Hunting the sooties is done during the mating season when the males are ‘hooting’ and can be aurally located. The rest is inordinately precise shooting for heads that are no more than 3/4″ across. His .22 LR limitations were evident for shots out around 60 yards where the bullet’s arching trajectory is significant. Small errors in range estimations would result in misses. He asked if I had any experience with the .17 HMR. I had purchased a used CZ 452 some months earlier and although the rifle was superbly accurate I like better design and finer workmanship than can be had with such a rifle and had been looking for a replacement. The conversations with Frank set me to thinking about a high quality custom .17 HMR again.

I found a Model 6 takedown BSA Martini action locally for the project and got a profiled 26″ Lothar Walther barrel. A Pacific Tool and Gauge chamber reamer and headspace gauges had recently arrived. I was ready to proceed with the project when I met Morris Melani from Big Lake Alaska. Morris is the owner of Alaska Arms LLC that produces top notch quick detach scope ring sets for CZ and Ruger rifles. In the course of conversations with him I mentioned this project and he steered the discussion to ovate barrels. The concept of the rifle expanded and by the time it gelled it was a three-barreled set with .17 HMR, .22LR and 5.6x50R Mag chamberings.

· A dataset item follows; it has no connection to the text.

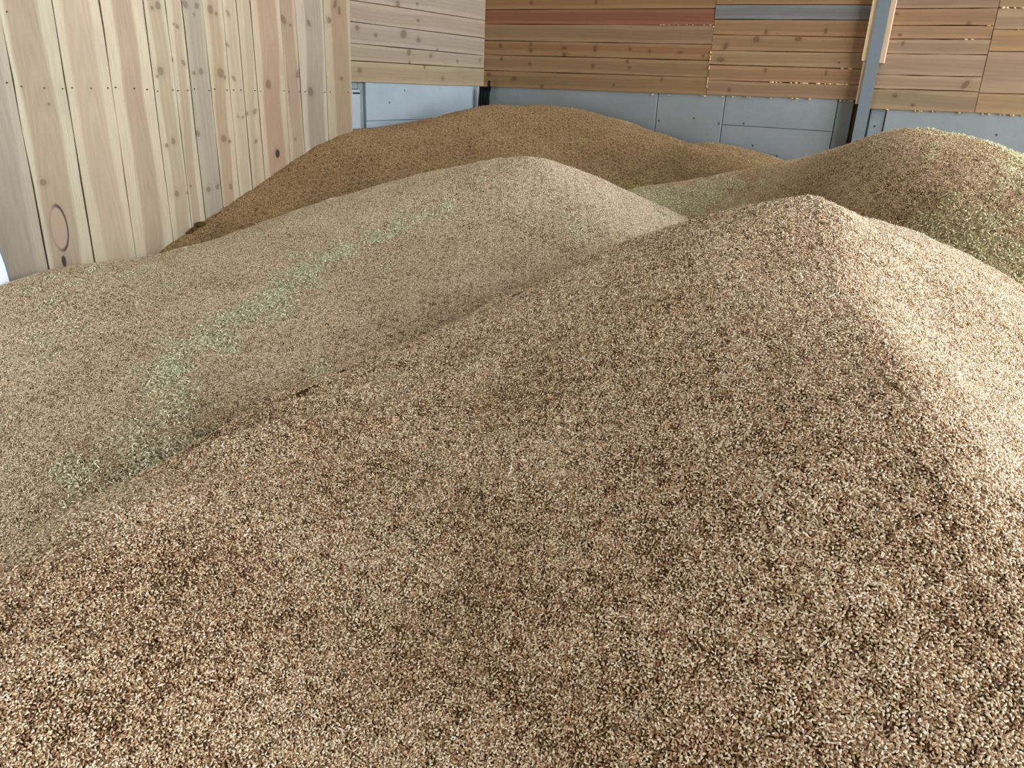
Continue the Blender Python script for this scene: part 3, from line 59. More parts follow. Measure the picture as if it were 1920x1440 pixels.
GCOL = {  # kernel tints dark..pale, packed base, drift amount, dustiness
    'H1': (((94, 64, 36), (166, 130, 92), (210, 185, 150), (238, 226, 204)), (118, 90, 60), .5, .1),
    'H2': (((98, 72, 44), (164, 136, 102), (206, 184, 152), (232, 218, 194)), (122, 96, 68), .35, .1),
    'H3': (((82, 60, 34), (132, 104, 66), (162, 132, 92), (190, 164, 122)), (92, 70, 42), .35, .0),
    'H4': (((100, 74, 46), (174, 140, 102), (216, 188, 150), (238, 220, 188)), (120, 96, 66), .5, .05),
    'H5': (((84, 62, 36), (136, 108, 70), (164, 134, 96), (192, 166, 124)), (92, 70, 42), .35, .0)}
SPARSE = {'H1': .012, 'H2': .02, 'H3': .006, 'H4': .02, 'H5': .01}
CHC = {'H1': ((170, 150, 116), (242, 230, 204)), 'H2': ((140, 138, 102), (244, 240, 208)), 'H3': ((160, 140, 90), (196, 178, 126)), 'H4': ((160, 156, 106), (250, 246, 206)), 'H5': ((160, 140, 90), (196, 178, 126))}
FOAM = (
    (((-1.62, 2.252), (-1.05, 2.262)), 16, .005), (((-1.05, 2.262), (-.90, 2.262)), 12, .005), (((-.90, 2.2615), (-.755, 2.2617)), 45, .006),
    (((-1.7322, 2.74), (-1.7289, 2.545)), 14, .003), (((-1.7289, 2.545), (-1.725, 2.30)), 60, .0042), (((-1.3, 2.3562), (-.80, 2.3592)), 60, .0065),
    (((-.86, 2.4535), (-.79, 2.4534)), 70, .006), (((-2.15, 2.7036), (-1.735, 2.7036)), 45, .0026), (((-.55, 2.2205), (.19, 2.224)), 22, .004),
    (((-.12, 2.7075), (-.068, 2.7075)), 70, .0045), (((-.21, 2.6325), (-.12, 2.633)), 50, .004), (((-.05, 2.8025), (.20, 2.796)), 50, .006), (((-.05, 2.687), (.18, 2.687)), 10, .003),
    (((-2.3, 2.238), (-1.62, 2.252)), 6, .004))
# ---------------------------------------------------------------- helpers
def lin(c):
    return tuple(((x / 255) / 12.92 if x / 255 <= .04045 else ((x / 255 + .055) / 1.055) ** 2.4) for x in c)
def tag(o, label=None, cat=None, group=None, kind=None):
    for k, v in (('label', label), ('category', cat), ('group', group), ('kind', kind)):
        if v: o[k] = v
    return o
def mesh_obj(name, verts, faces, mat=None, parent=None, mw=None, smooth=False):
    me = bpy.data.meshes.new(name); me.from_pydata([tuple(map(float, v)) for v in verts], [], faces); me.update()
    if mat: me.materials.append(mat)
    if smooth: me.polygons.foreach_set('use_smooth', [True] * len(me.polygons))
    o = bpy.data.objects.new(name, me); C.objects.link(o)
    if mw is not None: o.matrix_world = mw
    if parent: o.parent = parent; o.matrix_parent_inverse = parent.matrix_world.inverted()
    return o
def frame(ax, nrm, s, d, z):
    """local frame on a wall: X along the wall, Y up, Z out of the wall into the room"""
    ax = Vector((ax[0], ax[1], 0)); n = Vector((nrm[0], nrm[1], 0))
    o = ax * s + n * d; out = -n
    return Matrix(((ax.x, 0, out.x, o.x), (ax.y, 0, out.y, o.y), (0, 1, 0, z), (0, 0, 0, 1)))
def box_vf(x0, x1, y0, y1, z0, z1):
    v = [(x, y, z) for z in (z0, z1) for y in (y0, y1) for x in (x0, x1)]
    f = [(0, 2, 3, 1), (4, 5, 7, 6), (0, 1, 5, 4), (2, 6, 7, 3), (0, 4, 6, 2), (1, 3, 7, 5)]
    return v, f
class NT:
    def __init__(s, name):
        s.m = bpy.data.materials.new(name); s.m.use_nodes = True; s.t = s.m.node_tree
        s.b = s.t.nodes['Principled BSDF']
    def n(s, typ, ins=None, **kw):
        nd = s.t.nodes.new(typ)
        for k, v in kw.items(): setattr(nd, k, v)
        for k, v in (ins or {}).items():
            if isinstance(v, bpy.types.NodeSocket): s.t.links.new(v, nd.inputs[k])
            else: nd.inputs[k].default_value = v
        return nd
    def math(s, op, a, b=0.0, c=0.0, clamp=False):
        return s.n('ShaderNodeMath', {0: a, 1: b, 2: c}, operation=op, use_clamp=clamp).outputs[0]
    def mix(s, f, a, b, mode='MIX'):
        nd = s.n('ShaderNodeMix', data_type='RGBA', blend_type=mode)
        for i, v in ((0, f), (6, a), (7, b)):
            if isinstance(v, bpy.types.NodeSocket): s.t.links.new(v, nd.inputs[i])
            else: nd.inputs[i].default_value = (v if i == 0 else (*v[:3], 1))
        return nd.outputs[2]
    def ramp(s, f, stops):
        nd = s.n('ShaderNodeValToRGB', {0: f}); cr = nd.color_ramp
        while len(cr.elements) < len(stops): cr.elements.new(.5)
        for e, (p, c) in zip(cr.elements, stops): e.position = p; e.color = (*c, 1) if len(c) == 3 else c
        return nd.outputs[0]
    def link(s, a, b): s.t.links.new(a, b)
    def out(s, col, rough=.8, bump=None, strength=.3, dist=.002, spec=.2):
        if isinstance(col, bpy.types.NodeSocket): s.link(col, s.b.inputs['Base Color'])
        else: s.b.inputs['Base Color'].default_value = (*col[:3], 1)
        if isinstance(rough, bpy.types.NodeSocket): s.link(rough, s.b.inputs['Roughness'])
        else: s.b.inputs['Roughness'].default_value = rough
        s.b.inputs['Specular IOR Level'].default_value = spec
        if bump is not None:
            s.link(s.n('ShaderNodeBump', {'Height': bump, 'Strength': strength, 'Distance': dist}).outputs[0], s.b.inputs['Normal'])
        return s.m

# ---------------------------------------------------------------- materials
def scale_c(c, k): return tuple(min(1, x * k) for x in c)
def pine(name, sap, heart, hc, hw, width, vertical, knots, gain, seed, cool=(1, 1, 1)):
    """sawn pine: pale sapwood, darker heartwood band, growth-ring figure, knots at their own places (board coordinates)"""
    t = NT(name); sap, heart = (tuple(min(1, x * gain * k) for x, k in zip(lin(c), cool)) for c in (sap, heart))
    oc = t.n('ShaderNodeTexCoord').outputs['Object']
    sp = t.n('ShaderNodeSeparateXYZ', {0: oc})
    X, Y = (sp.outputs[0], sp.outputs[1]) if vertical else (sp.outputs[1], sp.outputs[0])   # across, along
    cb = t.n('ShaderNodeCombineXYZ', {0: X, 1: Y, 2: float(seed)}).outputs[0]
    n1 = t.n('ShaderNodeTexNoise', {'Vector': t.n('ShaderNodeMapping', {'Vector': cb, 'Scale': (1.5, .9, 1)}).outputs[0], 'Scale': 1.0, 'Detail': 2.0})
    wob = t.math('MULTIPLY', t.math('SUBTRACT', n1.outputs[0], .5), .10 if vertical else .05)
    xa = t.math('ADD', X, wob)
    # growth rings: bands across the board, bent into long cathedral arches by slow noise along it
    n2 = t.n('ShaderNodeTexNoise', {'Vector': t.n('ShaderNodeMapping', {'Vector': cb, 'Scale': (5, .45, 1)}).outputs[0], 'Scale': 1.0, 'Detail': 3.0, 'Distortion': .4})
    rings = t.math('SINE', t.math('ADD', t.math('MULTIPLY', xa, 260.0), t.math('MULTIPLY', n2.outputs[0], 26.0)))
    rings = t.math('MULTIPLY_ADD', rings, .5, .5)
    if vertical and width > .19:      # flat-sawn plank: nested arches along the heartwood
        qx = t.math('DIVIDE', t.math('SUBTRACT', xa, hc * width), width)
        ar = t.math('SINE', t.math('ADD', t.math('ADD', t.math('MULTIPLY', Y, 26.0), t.math('MULTIPLY', t.math('MULTIPLY', qx, qx), 170.0)), t.math('MULTIPLY', n2.outputs[0], 30.0)))
        rings = t.math('ADD', t.math('MULTIPLY', rings, .4), t.math('MULTIPLY_ADD', ar, .45, .35), clamp=True)
    fib = t.n('ShaderNodeTexNoise', {'Vector': t.n('ShaderNodeMapping', {'Vector': cb, 'Scale': (260, 7, 1)}).outputs[0], 'Scale': 1.0, 'Detail': 2.0})
    d = t.math('ABSOLUTE', t.math('SUBTRACT', xa, hc * width))
    hm = t.math('MULTIPLY', t.math('SUBTRACT', hw * width, d), 1 / (.06 * width + .004))
    hm = t.math('MULTIPLY', t.math('ADD', hm, .5, clamp=True), t.n('ShaderNodeMapRange', {0: n1.outputs[0], 1: .3, 2: .6, 3: .65, 4: 1.0}).outputs[0])
    col = t.mix(t.math('MULTIPLY', hm, .95), sap, heart)
    col = t.mix(t.math('MULTIPLY', rings, t.math('MULTIPLY_ADD', hm, .16, .05)), col, scale_c(heart, .62))
    col = t.mix(t.n('ShaderNodeMapRange', {0: fib.outputs[0], 1: .45, 2: .75, 3: 0.0, 4: .28}).outputs[0], col, scale_c(heart, .6))
    st = t.n('ShaderNodeTexNoise', {'Vector': t.n('ShaderNodeMapping', {'Vector': cb, 'Scale': (4, 1.6, 1)}).outputs[0], 'Scale': 1.3, 'Detail': 4.0})
    col = t.mix(t.n('ShaderNodeMapRange', {0: st.outputs[0], 1: .5, 2: .75, 3: 0.0, 4: .3}).outputs[0], col, scale_c((heart[0] * .9, heart[1] * .95, heart[2] * 1.05), .8))
    for (kx, ky, rx, ry, tilt, dark) in knots:
        cx, cy = t.math('SUBTRACT', sp.outputs[0], kx), t.math('SUBTRACT', sp.outputs[1], ky)
        ct, sn = math.cos(tilt), math.sin(tilt)
        ex = t.math('DIVIDE', t.math('ADD', t.math('MULTIPLY', cx, ct), t.math('MULTIPLY', cy, sn)), rx)
        ey = t.math('DIVIDE', t.math('SUBTRACT', t.math('MULTIPLY', cy, ct), t.math('MULTIPLY', cx, sn)), ry)
        q = t.math('SQRT', t.math('ADD', t.math('MULTIPLY', ex, ex), t.math('MULTIPLY', ey, ey)))
        q = t.math('ADD', q, t.math('MULTIPLY', t.math('SUBTRACT', fib.outputs[0], .5), .5))
        halo = t.n('ShaderNodeMapRange', {0: q, 1: 2.4, 2: .8, 3: 0.0, 4: .35}).outputs[0]
        col = t.mix(halo, col, scale_c(heart, .68))
        core = t.n('ShaderNodeMapRange', {0: q, 1: 1.15, 2: .8, 3: 0.0, 4: .62 if dark < 2 else .97}).outputs[0]
        kc = scale_c((heart[0] * .42, heart[1] * .36, heart[2] * .34), 1) if dark < 2 else scale_c((heart[0] * .12, heart[1] * .12, heart[2] * .15), 1)
        col = t.mix(core, col, kc)
    return t.out(col, .78, fib.outputs[0], .25, .0012)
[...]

Morris is an outspoken advocate for cut rifled barrels and suggested I contact Dan Pedersen of Classic Barrel and Gun Works for the two .22 caliber barrels and the order was filled in less than two months. Now the major parts were in hand to start the project. These barrels are 27″ long and 1 3/8″ diameter full round blanks and when they arrived the person at the Post Office asked, “WHAT IS IN THIS!!?”.

I occasionally look through the wood inventories of a group of dealers that I have isolated over the years and my search for a blank for this project ended at Old Tree Gun Blanks. Gordon had a nice California thin shell walnut blank that was too small for about anything but this type of gun which can use a short blank. It was a lot of wood for the money but the proof of the pudding is in the tasting and it is a long way from being in the action with the right dimensions. The blank has some sap wood at the butt that will take some careful maneuvering to avoid. Gordon sent three well figured and matching forends without extra charge with the blank.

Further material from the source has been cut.